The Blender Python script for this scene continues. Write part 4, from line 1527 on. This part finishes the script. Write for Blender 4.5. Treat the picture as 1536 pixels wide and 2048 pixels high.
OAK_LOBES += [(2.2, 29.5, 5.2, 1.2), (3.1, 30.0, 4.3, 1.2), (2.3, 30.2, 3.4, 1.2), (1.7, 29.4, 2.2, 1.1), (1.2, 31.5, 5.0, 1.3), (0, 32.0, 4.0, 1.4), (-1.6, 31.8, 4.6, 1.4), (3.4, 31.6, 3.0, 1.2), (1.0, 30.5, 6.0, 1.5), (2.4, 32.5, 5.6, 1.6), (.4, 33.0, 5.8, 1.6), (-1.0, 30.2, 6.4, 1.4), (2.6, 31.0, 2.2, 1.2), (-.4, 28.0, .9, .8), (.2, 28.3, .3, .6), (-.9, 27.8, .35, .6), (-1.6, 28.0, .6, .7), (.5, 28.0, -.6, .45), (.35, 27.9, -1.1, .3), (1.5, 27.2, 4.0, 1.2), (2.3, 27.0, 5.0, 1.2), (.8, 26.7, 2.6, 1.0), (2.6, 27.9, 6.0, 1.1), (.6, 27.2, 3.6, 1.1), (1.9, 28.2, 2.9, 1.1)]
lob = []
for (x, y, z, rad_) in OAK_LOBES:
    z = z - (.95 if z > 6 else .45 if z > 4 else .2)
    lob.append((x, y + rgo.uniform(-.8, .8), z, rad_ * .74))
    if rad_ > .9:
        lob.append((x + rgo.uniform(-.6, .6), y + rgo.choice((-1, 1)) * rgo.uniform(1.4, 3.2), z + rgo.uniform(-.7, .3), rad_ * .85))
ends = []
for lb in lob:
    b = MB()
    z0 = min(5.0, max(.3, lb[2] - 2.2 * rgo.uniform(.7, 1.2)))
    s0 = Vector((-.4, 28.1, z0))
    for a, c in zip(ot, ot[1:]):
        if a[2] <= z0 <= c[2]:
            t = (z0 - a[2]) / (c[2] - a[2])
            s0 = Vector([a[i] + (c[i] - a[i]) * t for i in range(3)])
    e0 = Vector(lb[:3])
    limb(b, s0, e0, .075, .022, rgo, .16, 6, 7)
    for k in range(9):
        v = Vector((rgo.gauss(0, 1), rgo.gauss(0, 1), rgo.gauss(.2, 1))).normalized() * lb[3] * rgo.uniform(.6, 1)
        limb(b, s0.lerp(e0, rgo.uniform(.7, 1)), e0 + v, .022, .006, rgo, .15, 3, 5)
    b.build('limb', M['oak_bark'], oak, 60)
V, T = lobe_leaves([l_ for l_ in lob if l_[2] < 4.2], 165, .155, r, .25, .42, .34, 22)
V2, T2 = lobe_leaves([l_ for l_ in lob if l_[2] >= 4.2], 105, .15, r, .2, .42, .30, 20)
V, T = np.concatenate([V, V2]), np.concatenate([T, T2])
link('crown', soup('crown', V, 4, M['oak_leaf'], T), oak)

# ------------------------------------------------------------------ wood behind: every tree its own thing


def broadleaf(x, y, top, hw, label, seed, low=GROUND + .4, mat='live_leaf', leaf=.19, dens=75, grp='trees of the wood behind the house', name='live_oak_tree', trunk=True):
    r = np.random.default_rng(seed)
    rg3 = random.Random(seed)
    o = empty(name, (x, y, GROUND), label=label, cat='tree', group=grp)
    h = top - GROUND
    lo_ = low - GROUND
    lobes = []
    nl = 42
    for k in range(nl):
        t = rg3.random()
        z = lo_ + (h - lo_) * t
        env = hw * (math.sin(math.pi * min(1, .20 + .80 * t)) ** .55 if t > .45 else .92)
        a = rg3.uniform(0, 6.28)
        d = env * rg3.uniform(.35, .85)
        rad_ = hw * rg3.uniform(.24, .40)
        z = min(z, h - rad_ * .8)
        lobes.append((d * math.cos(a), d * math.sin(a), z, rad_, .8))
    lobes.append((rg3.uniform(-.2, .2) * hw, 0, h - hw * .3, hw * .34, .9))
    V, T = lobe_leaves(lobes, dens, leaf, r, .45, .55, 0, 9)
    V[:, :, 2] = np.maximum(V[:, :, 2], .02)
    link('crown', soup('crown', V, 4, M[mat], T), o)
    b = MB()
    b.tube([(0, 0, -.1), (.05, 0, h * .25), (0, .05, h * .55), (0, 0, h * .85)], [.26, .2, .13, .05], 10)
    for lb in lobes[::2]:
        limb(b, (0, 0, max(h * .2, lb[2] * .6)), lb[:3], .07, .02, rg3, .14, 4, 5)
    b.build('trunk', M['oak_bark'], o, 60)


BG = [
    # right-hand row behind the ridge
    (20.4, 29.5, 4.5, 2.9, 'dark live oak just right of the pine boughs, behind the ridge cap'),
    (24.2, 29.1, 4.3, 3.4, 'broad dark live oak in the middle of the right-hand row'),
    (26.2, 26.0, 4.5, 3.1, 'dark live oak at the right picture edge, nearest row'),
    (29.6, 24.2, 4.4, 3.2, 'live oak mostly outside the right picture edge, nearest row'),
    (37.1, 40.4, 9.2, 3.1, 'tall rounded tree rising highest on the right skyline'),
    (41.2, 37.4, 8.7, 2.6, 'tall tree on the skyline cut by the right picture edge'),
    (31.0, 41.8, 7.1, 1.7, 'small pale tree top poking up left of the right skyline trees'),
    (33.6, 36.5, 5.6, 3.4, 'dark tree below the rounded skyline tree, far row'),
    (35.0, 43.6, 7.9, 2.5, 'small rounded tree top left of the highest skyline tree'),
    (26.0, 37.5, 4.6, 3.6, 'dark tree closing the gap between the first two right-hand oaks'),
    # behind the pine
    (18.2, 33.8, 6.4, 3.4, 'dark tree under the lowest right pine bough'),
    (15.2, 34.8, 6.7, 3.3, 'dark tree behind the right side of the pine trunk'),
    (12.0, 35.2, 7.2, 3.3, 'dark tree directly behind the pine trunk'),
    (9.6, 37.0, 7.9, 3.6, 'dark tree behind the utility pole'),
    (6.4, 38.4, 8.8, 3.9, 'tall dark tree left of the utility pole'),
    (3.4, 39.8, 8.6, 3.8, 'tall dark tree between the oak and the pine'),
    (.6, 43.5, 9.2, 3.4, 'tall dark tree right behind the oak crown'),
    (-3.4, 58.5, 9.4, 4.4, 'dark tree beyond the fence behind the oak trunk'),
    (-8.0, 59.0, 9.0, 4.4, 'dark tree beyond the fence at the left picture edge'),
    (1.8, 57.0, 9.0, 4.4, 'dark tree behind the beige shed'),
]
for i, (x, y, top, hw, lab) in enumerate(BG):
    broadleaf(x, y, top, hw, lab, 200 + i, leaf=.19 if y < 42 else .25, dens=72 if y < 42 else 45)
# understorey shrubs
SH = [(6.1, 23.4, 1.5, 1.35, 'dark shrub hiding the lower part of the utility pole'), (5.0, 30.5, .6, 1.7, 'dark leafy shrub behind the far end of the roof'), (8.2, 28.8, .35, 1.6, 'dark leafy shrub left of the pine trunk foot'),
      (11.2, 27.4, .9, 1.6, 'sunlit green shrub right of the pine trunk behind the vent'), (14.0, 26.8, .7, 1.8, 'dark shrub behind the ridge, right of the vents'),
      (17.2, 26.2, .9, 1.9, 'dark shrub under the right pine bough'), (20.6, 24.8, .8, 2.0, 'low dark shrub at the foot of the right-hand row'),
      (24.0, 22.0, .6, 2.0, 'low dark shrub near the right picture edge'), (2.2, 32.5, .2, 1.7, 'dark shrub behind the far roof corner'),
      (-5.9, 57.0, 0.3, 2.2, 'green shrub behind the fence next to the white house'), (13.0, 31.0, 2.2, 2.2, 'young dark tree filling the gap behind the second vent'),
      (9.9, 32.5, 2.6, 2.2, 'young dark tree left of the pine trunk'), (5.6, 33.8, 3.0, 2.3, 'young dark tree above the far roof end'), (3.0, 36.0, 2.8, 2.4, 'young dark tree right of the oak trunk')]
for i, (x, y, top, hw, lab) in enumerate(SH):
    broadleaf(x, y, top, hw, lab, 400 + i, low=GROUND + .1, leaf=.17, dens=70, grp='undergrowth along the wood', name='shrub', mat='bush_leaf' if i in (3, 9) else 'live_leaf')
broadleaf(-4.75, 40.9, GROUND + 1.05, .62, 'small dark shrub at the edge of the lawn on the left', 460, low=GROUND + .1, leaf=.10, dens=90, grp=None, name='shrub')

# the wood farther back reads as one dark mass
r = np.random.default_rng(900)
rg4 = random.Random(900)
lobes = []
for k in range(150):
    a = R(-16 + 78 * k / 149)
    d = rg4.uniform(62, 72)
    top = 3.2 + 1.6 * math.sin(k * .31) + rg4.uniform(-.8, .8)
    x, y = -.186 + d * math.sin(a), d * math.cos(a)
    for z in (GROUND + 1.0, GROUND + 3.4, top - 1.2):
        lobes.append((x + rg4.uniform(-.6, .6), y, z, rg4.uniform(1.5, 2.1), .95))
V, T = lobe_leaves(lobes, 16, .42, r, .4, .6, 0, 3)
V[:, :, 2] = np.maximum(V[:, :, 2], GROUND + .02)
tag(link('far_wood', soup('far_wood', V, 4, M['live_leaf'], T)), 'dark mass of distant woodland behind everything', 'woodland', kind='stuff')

= = =

Written instruction: Select and copy every line of the listing with the word "part".

The completed task:
The Blender Python script for this scene continues. Write part 4, from line 1527 on. This part finishes the script. Write for Blender 4.5. Treat the picture as 1536 pixels wide and 2048 pixels high.
SH = [(6.1, 23.4, 1.5, 1.35, 'dark shrub hiding the lower part of the utility pole'), (5.0, 30.5, .6, 1.7, 'dark leafy shrub behind the far end of the roof'), (8.2, 28.8, .35, 1.6, 'dark leafy shrub left of the pine trunk foot'),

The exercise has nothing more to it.